Aside from classics, new shows that would make people want to sign up for a new streaming service include:

27.8% The Crown (Netflix)

22.8% Schitt’s Creek (Netflix)

21.4% I Know This Much is True (HBO Max)

12.7% Small Axe (Prime Video)

12.4% The Queen’s Gambit (Netflix)

3.0% Ted Lasso (Apple TV+)

It’s important to note that while the Netflix shows on the list may have a stronghold on viewer’s interest to sign up, The Crown and Schitt’s Creek come with multiple seasons of content that could be swaying desire, in comparison to say Ted Lasso which currently only has one season on Apple TV+.

Another piece of data that might be surprising is that it’s not just the older generations rewatching shows from the past. The highest percentage of viewers comes from 20-29-year-olds with 38.5% saying they’d sign up to a streamer just to watch an old show. More than 30% of viewers up to age 59 would do the same, while the older generation tapers off a bit.

The decline could be the fact that maybe older viewers just aren’t likely to sign up for a new-fangled streaming service anyway. As for the fact that Gen Z and Millennials are streaming reruns, it could be these generations are just discovering some great old TV for the first time, or maybe that the classic sitcoms and more still resonate with audiences today and can stand the test of time.

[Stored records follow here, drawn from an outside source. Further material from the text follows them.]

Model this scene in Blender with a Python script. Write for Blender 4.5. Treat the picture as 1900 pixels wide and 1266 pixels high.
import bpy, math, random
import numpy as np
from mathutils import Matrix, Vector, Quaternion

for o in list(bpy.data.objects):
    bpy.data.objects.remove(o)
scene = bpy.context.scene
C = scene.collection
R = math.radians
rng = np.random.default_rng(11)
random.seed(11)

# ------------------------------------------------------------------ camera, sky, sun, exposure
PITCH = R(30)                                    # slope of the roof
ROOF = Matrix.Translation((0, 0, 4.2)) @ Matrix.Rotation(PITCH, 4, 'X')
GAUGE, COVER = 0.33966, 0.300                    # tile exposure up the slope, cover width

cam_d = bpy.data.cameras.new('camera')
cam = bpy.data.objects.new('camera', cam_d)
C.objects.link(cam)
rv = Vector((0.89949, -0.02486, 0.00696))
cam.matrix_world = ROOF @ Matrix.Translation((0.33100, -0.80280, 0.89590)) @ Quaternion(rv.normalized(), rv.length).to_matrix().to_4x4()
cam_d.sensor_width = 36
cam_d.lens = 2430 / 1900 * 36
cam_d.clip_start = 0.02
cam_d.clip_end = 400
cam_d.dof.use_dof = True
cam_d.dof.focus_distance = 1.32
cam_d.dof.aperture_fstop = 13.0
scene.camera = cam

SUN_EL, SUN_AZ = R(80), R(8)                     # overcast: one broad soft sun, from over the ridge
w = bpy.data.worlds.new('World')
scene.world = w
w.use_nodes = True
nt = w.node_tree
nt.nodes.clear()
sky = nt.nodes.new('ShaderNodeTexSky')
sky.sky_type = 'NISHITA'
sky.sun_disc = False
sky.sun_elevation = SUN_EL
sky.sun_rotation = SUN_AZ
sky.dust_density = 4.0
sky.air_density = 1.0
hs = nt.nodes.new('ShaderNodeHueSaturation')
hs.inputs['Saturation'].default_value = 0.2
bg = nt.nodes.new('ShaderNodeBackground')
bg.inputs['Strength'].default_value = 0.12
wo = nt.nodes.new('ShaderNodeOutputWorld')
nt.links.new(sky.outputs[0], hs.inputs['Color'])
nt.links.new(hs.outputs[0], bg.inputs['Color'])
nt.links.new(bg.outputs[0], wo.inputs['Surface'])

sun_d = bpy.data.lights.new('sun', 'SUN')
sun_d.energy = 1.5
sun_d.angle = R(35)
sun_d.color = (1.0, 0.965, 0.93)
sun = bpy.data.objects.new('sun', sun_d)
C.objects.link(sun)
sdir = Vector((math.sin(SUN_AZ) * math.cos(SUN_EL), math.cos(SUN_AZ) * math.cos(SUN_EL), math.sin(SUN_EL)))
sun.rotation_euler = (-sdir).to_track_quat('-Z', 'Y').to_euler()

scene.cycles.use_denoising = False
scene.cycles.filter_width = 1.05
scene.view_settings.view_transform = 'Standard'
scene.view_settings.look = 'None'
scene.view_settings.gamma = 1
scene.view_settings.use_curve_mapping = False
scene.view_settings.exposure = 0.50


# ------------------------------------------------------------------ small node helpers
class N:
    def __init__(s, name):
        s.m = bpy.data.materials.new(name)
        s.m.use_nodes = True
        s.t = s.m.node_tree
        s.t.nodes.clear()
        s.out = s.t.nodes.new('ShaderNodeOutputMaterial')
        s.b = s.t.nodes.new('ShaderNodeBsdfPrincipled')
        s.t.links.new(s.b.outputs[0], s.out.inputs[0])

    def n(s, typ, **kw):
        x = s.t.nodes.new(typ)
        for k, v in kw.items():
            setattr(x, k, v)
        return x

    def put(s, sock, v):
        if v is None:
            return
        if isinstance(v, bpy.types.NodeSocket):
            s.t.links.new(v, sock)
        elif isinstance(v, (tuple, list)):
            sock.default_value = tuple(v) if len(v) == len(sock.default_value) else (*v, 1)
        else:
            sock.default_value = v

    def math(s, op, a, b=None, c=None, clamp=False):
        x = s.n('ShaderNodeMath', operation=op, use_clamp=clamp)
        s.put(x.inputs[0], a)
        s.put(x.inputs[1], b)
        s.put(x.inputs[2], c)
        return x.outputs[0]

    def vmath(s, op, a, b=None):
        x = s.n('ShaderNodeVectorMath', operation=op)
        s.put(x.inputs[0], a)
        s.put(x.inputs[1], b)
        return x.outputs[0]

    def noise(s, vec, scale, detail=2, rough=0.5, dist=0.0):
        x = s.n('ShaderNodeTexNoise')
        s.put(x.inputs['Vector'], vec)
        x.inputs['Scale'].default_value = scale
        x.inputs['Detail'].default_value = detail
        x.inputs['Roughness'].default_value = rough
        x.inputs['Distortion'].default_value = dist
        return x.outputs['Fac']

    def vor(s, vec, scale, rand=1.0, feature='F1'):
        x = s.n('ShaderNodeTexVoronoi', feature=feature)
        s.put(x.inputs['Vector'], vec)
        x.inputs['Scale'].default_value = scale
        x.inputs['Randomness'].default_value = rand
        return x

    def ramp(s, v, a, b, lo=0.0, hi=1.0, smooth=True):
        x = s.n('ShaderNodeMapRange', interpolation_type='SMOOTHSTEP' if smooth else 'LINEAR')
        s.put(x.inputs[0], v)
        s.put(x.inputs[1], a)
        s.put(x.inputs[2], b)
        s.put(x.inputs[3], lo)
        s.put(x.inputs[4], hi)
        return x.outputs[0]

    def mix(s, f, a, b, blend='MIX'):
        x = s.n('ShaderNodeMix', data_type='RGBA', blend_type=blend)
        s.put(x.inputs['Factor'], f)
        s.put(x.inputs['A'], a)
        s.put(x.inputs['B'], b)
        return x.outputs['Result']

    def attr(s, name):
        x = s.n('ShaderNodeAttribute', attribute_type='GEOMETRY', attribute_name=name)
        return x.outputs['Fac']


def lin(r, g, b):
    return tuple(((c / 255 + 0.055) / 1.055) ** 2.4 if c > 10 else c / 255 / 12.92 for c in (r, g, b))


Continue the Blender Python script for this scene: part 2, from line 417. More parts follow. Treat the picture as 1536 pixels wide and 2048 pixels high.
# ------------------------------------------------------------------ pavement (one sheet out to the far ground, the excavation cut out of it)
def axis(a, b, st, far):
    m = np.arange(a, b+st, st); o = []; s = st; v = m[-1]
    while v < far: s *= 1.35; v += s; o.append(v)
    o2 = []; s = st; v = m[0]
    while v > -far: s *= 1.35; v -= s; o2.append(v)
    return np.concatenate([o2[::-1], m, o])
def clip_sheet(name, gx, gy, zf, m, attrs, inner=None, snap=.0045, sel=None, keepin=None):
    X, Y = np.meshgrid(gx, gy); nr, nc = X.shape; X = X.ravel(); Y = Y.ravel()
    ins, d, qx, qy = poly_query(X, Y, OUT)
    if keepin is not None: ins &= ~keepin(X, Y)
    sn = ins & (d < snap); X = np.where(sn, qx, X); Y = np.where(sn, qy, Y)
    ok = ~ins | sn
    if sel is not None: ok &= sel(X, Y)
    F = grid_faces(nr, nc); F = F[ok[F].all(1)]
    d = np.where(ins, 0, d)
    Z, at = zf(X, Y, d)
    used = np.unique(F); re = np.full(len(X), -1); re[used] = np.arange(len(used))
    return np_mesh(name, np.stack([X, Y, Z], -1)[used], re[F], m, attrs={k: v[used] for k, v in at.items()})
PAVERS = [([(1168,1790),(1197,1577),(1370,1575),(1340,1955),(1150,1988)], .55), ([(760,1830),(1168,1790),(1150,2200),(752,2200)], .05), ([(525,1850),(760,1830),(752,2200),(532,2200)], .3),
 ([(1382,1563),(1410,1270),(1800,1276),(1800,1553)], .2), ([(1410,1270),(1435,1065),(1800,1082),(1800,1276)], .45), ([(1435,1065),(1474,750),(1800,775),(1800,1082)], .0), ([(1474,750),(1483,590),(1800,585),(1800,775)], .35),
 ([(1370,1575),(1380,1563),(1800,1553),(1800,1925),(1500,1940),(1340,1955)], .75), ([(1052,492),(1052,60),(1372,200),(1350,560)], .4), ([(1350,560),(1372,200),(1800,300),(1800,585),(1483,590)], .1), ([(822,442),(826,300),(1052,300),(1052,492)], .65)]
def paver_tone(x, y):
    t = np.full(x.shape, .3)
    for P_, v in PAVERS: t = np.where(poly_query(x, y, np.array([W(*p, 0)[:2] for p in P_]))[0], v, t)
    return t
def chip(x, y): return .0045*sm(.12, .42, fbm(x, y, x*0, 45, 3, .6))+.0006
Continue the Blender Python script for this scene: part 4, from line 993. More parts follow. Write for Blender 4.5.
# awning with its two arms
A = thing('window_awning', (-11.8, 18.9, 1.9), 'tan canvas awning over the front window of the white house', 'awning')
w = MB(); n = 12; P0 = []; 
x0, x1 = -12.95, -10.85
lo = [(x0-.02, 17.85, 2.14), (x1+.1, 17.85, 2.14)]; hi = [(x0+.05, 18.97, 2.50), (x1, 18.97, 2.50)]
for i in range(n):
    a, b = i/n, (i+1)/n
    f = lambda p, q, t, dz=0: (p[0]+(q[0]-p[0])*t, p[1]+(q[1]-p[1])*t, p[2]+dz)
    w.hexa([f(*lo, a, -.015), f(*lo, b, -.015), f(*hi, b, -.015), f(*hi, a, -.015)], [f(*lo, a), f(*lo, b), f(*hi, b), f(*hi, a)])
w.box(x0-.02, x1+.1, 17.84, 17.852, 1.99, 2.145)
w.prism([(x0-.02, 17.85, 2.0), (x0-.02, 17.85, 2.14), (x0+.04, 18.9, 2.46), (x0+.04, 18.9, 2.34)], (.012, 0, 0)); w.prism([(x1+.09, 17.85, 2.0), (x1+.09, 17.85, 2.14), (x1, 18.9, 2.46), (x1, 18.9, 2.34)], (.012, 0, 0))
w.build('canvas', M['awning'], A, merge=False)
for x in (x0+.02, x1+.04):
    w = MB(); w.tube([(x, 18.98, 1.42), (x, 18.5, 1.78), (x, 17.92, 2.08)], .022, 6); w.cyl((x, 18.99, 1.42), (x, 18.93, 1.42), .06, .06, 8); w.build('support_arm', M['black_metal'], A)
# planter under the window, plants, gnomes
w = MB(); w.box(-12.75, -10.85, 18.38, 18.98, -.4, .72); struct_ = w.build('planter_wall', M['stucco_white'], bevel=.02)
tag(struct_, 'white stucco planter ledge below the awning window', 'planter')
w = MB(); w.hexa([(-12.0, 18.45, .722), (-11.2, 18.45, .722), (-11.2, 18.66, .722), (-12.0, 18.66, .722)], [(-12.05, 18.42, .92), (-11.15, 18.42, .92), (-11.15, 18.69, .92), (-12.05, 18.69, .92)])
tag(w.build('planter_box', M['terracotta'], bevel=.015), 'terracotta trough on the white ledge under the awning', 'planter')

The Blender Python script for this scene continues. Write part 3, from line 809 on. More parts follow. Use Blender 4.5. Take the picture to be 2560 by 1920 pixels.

“While older viewers grew up with the concept of appointment TV, on-demand content has been the norm for younger generations,” said Jordan Cohen, Chief Marketing Officer at What If Media Group. “As such, I would expect to see streaming companies continue to pursue acquisitions of tried-and-true franchises to bolster their appeal to these groups, for example as we’ve seen with Netflix and its blockbuster acquisition of Seinfeld, which will be a massive flytrap for Gen Xers.”